**Set problem**:
Tally each line where the word "scene" occurs, then give only the total.

**Data provided**:

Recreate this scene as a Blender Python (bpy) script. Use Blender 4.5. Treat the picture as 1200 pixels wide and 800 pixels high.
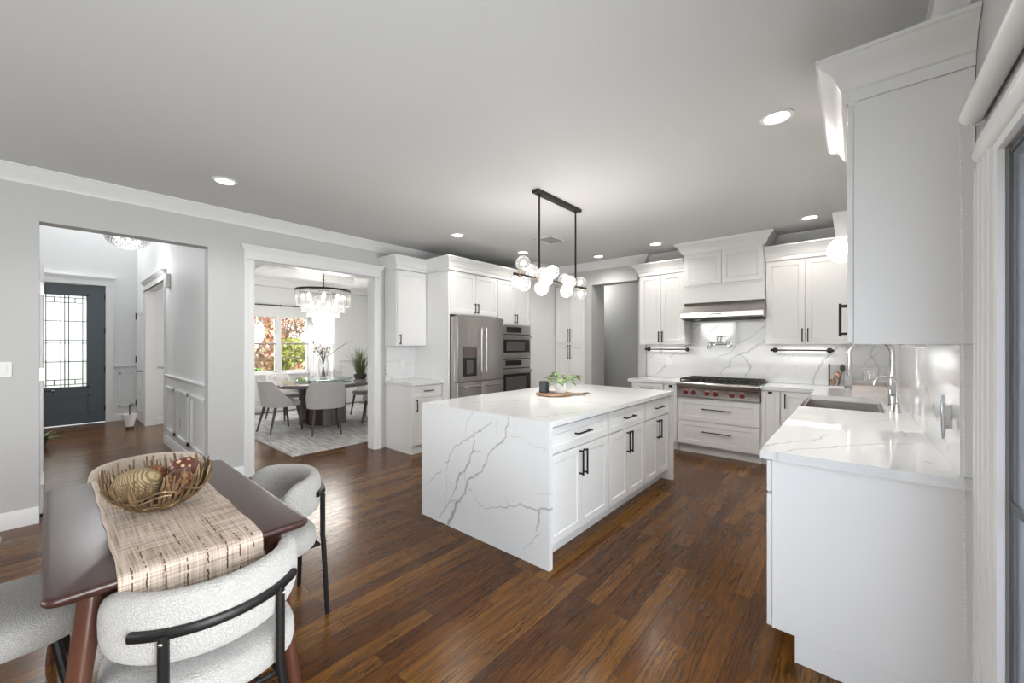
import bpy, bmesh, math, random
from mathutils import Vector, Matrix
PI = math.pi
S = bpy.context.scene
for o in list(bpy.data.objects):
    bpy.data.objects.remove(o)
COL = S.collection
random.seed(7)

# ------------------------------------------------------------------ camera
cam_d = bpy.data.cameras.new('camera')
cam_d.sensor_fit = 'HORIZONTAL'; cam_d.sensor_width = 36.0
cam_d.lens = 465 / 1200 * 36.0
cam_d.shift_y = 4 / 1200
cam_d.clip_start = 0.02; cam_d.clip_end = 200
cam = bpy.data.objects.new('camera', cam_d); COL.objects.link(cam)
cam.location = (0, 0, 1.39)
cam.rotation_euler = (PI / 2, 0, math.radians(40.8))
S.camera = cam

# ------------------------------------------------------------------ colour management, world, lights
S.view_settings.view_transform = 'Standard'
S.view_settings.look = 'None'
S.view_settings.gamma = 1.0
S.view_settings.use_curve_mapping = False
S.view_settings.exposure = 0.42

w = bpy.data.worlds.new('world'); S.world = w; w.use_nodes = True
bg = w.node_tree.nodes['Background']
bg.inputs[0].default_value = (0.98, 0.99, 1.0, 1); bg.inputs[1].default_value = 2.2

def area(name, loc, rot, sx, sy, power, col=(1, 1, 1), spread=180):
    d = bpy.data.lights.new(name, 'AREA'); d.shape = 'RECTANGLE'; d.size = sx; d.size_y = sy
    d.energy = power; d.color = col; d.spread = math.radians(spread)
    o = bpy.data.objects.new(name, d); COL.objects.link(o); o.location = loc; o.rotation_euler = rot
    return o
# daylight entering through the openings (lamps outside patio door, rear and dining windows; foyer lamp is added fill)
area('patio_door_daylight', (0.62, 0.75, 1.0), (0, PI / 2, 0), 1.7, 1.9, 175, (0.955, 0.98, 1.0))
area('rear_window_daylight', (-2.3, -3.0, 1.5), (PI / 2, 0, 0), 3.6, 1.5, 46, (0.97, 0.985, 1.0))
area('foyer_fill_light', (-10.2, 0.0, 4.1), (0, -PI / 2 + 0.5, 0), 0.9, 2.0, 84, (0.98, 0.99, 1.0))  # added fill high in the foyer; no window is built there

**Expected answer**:
2